The Foreign Exchange market, hereafter ‘FOREX’ market, is not only one of the most exciting, volatile, and engaging markets in the investment world, but also the largest market in terms of daily turnover. The BIS Triennial Central Bank Survey (2016) estimates that the total turnover in global foreign exchange markets is 5.1 trillion dollars a day and that is much larger than the turnover in U.S. treasury bonds and the trading volume at the New York Stock Exchange (Barker, 2007). The main players of the FOREX market are institutional investors namely dealers, banks (including central banks), and investment funds. Their shares in the trading volume are 42%, 22% and 16%, respectively (BIS, 2016). While the central banks use the FOREX markets to carry out monetary policies or to protect the value of money, corporations trade currency for global business operations and to hedge risk. The recent advances in electronic trading and its institutional trading adaptations have shifted the balance of the market participation from banks and other financial accounts to big and small ‘market participants’. This has resulted in domestic and global players becoming one of the primary drivers of the market in the recent years. Although the motives of FOREX trading are much more diverse than traders in the capital markets, FOREX market players are generally known to be speculative and return-motivated.

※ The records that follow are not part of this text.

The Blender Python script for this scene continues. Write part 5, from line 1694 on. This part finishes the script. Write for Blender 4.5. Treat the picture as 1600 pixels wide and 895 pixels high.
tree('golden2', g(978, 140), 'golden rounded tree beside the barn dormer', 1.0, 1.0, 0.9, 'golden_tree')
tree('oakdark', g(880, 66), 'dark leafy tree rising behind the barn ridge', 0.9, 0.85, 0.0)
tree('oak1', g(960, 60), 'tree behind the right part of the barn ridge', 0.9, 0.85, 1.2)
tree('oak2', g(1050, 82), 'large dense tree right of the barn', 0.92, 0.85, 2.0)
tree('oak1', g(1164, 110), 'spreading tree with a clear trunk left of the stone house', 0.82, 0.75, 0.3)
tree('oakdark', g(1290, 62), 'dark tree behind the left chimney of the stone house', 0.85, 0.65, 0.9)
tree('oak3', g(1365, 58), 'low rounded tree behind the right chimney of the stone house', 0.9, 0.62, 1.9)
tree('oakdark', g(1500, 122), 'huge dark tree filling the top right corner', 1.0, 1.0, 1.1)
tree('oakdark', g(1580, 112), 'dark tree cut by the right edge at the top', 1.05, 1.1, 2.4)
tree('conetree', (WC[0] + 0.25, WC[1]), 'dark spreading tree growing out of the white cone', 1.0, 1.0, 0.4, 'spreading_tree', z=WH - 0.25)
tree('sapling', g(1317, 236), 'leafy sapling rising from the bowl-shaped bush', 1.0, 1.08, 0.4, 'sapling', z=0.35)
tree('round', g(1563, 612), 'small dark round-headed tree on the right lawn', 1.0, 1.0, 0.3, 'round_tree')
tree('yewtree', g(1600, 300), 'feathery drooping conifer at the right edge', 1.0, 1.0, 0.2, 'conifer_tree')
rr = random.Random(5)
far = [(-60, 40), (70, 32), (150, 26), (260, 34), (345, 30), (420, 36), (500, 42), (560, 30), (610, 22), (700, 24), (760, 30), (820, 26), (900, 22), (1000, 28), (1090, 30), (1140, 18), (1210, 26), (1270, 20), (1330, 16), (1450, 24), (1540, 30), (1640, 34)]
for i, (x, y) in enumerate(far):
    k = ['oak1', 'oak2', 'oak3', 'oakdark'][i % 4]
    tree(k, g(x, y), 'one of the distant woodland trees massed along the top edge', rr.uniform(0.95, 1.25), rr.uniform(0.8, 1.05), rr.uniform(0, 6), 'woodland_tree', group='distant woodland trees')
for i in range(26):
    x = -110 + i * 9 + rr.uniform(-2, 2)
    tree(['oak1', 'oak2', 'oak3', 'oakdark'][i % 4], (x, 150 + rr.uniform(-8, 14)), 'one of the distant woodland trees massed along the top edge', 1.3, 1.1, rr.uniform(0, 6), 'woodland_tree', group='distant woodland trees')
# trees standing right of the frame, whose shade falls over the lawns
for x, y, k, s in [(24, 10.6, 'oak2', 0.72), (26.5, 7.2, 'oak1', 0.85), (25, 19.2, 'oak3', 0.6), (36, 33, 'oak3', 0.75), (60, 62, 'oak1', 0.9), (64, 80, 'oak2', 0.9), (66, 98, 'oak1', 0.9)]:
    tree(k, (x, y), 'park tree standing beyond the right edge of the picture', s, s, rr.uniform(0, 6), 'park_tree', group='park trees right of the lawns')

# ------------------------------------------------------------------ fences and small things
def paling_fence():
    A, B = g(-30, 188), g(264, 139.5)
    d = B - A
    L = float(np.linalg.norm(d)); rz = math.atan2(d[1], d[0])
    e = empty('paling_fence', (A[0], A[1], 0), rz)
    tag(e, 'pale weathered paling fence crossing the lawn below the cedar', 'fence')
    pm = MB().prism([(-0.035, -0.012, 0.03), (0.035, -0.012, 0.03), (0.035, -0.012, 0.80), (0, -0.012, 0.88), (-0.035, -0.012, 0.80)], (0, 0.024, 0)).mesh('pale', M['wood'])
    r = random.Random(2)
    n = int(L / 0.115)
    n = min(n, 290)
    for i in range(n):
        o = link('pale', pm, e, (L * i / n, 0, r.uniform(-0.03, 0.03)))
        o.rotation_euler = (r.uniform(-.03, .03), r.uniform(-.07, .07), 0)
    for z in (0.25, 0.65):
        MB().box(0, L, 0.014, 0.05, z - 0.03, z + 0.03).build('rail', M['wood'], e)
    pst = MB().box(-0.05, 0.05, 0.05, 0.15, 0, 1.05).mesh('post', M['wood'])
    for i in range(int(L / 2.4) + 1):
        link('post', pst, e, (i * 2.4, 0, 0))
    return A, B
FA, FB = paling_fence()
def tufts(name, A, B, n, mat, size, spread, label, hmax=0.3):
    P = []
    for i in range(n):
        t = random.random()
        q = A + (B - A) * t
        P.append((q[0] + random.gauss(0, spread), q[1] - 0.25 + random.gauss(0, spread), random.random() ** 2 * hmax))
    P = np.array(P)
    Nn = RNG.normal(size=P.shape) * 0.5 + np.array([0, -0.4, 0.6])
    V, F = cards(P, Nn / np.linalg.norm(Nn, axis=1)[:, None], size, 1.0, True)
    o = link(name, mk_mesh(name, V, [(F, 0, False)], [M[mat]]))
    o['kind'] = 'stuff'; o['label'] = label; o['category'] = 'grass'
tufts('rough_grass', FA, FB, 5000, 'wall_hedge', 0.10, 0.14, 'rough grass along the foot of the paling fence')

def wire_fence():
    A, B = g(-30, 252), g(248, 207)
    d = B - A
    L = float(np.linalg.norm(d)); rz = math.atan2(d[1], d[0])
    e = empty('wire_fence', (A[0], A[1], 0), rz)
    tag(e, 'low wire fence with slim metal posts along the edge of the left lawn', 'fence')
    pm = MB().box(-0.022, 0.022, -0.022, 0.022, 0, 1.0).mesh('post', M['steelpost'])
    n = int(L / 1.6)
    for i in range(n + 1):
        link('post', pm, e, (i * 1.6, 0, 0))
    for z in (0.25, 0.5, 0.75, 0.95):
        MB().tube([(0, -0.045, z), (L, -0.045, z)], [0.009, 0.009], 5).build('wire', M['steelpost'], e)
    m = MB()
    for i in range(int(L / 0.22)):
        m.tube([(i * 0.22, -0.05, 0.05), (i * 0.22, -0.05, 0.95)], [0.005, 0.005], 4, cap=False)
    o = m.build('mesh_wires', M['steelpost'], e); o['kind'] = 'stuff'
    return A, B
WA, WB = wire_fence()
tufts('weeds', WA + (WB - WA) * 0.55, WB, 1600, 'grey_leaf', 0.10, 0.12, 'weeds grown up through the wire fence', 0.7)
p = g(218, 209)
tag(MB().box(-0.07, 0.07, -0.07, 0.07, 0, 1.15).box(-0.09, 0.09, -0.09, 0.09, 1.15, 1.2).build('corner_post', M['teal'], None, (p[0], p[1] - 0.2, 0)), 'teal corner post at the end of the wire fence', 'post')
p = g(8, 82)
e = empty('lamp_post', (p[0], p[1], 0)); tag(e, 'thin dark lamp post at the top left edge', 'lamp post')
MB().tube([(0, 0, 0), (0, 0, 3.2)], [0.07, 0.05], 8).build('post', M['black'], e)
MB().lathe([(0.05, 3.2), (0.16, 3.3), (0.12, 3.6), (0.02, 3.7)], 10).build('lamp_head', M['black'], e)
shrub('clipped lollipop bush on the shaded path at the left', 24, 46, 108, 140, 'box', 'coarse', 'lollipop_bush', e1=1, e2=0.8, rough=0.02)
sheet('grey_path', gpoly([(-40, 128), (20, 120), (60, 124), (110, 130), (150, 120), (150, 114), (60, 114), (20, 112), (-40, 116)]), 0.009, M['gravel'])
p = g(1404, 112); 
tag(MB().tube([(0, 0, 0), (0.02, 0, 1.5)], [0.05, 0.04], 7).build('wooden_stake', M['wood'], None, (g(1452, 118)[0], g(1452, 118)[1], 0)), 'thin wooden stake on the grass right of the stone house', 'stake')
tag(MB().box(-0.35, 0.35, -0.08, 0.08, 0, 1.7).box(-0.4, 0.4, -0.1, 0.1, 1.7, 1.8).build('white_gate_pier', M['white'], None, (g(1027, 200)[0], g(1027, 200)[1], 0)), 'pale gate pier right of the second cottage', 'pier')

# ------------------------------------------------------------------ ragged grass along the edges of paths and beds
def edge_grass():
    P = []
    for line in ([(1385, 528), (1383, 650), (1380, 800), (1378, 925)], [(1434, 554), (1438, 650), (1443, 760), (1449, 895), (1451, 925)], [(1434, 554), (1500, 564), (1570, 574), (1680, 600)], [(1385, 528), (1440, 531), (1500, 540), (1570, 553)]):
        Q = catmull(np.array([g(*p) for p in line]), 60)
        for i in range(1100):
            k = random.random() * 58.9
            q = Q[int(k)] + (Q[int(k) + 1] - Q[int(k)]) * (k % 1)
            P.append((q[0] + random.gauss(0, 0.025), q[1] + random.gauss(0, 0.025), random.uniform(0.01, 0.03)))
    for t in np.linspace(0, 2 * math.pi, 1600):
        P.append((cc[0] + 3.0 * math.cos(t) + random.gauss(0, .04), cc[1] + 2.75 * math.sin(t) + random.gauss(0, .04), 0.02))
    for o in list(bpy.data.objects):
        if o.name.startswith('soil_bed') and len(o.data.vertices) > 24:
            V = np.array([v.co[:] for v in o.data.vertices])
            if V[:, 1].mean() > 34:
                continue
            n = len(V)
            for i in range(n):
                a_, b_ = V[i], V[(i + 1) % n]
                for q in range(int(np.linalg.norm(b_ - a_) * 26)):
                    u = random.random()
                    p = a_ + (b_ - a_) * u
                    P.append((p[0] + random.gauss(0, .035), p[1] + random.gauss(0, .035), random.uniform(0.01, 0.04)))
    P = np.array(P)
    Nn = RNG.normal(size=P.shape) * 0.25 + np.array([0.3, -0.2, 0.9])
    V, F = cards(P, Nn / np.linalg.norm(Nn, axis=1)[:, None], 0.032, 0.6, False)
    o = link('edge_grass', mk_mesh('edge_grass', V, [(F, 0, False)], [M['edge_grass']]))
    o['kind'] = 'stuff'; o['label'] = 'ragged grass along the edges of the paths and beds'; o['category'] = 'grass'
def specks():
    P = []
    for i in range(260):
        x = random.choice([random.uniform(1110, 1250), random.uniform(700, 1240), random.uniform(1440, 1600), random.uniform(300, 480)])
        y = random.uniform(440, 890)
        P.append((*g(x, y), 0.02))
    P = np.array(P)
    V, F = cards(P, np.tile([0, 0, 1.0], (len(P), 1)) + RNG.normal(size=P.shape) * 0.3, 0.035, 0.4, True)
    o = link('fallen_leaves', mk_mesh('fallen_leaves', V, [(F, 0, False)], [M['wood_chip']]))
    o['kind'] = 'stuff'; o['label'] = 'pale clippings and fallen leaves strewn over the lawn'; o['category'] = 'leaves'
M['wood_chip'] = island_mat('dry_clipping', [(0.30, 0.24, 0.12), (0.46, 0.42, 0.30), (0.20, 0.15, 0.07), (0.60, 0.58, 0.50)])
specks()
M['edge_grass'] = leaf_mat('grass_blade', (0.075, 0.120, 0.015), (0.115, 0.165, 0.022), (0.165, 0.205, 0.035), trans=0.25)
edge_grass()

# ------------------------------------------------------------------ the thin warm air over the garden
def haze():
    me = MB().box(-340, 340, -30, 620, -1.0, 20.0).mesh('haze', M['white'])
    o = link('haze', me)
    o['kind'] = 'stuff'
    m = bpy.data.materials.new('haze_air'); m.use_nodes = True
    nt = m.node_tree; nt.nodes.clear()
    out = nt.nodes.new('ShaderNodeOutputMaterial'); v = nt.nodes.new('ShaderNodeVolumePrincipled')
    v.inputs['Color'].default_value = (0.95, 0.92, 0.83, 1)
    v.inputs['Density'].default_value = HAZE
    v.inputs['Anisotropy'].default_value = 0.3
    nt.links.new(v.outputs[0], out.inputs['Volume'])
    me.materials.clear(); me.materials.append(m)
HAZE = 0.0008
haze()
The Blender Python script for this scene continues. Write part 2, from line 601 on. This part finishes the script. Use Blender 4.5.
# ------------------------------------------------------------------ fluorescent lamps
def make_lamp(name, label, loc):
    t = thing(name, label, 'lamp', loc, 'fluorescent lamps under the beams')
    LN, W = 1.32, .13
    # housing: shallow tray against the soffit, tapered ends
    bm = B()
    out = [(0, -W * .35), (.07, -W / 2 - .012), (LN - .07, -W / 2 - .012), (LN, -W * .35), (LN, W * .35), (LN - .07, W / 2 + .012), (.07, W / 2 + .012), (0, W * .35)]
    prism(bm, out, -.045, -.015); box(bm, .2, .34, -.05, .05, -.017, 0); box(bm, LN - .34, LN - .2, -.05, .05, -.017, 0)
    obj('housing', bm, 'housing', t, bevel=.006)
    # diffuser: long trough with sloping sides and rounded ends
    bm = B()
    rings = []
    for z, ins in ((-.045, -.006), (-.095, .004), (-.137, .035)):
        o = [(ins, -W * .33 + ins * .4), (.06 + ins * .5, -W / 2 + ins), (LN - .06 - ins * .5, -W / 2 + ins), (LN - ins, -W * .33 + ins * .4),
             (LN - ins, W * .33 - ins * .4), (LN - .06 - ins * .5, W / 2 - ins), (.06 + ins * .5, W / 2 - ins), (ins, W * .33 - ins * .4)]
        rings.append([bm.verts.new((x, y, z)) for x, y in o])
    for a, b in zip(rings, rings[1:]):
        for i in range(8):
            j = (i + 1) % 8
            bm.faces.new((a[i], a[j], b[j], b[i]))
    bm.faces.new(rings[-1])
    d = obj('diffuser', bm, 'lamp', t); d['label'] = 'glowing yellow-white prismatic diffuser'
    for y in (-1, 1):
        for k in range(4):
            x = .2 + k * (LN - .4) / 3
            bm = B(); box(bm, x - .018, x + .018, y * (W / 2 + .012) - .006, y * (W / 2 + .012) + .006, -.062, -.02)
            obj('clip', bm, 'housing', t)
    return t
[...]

In general, the transaction volume of individual investors (retail investors) is very low compared with institutional parties, but interestingly, their participation in the FOREX markets has been substantially increasing in last decades (Rime & Schrimpf, 2013). The individual investors base currency trades on a various tools including fundamentals and technical factors such as inflation rate, interest parity, price pattern and technical indicator. Especially, low transaction cost, leverage trading, high liquidity, and resilient lot size have been making the market more attractive for retail investors. Brendan Callan, the president of FOREX Capital Markets in Europe, rationalize this picture by claiming that accessibility of currency news in the mainstream media has led the individual investors to become more comfortable with FOREX trading (Financial Times, 2011). On the other hand, a recent research on the French securities indicates that the FOREX market is much more complex and the risky for small investors than equity markets and 89% of all active retail clients lose their money (AMF, 2014). Nevertheless, many individual investors around the globe have been fallen down or lost millions of dollars in the last years due to widespread fraud (NBCnews, 2012). These experiences have led the regulatory authorities to take actions for individual investors. An example is the case of Turkey where after a series of failures of individual investors, the Turkish Market Regulatory Agency (SPK) has recently raised the minimum investment amount for the FOREX market to limit the entry of individual investors to the market (Republic of Turkey Official Gazette, 2017). Despite these facts and recent failures, the interest of individual investors to the FOREX market is still growing not only in Turkey but also worldwide.

Key Terms in this Chapter

Big-Five Personality Traits: It is a taxonomy for personality traits consisting of extraversion, conscientiousness, openness to experience, neuroticism and agreeableness.

Love of Money: It refers to an individual’s attitude toward money or the meaning that individuals attribute to it.

FOREX: It refers to the foreign exchange market that is the marketplace where various national currencies are traded.

Disposition Effect: It is a bias defined as investor tendency to sell the winner assets too early and to hold the loser assets too long.

Behavioral Finance: It refers to a sub discipline of the broader behavioral economy and is considered as the integration of psychology and finance.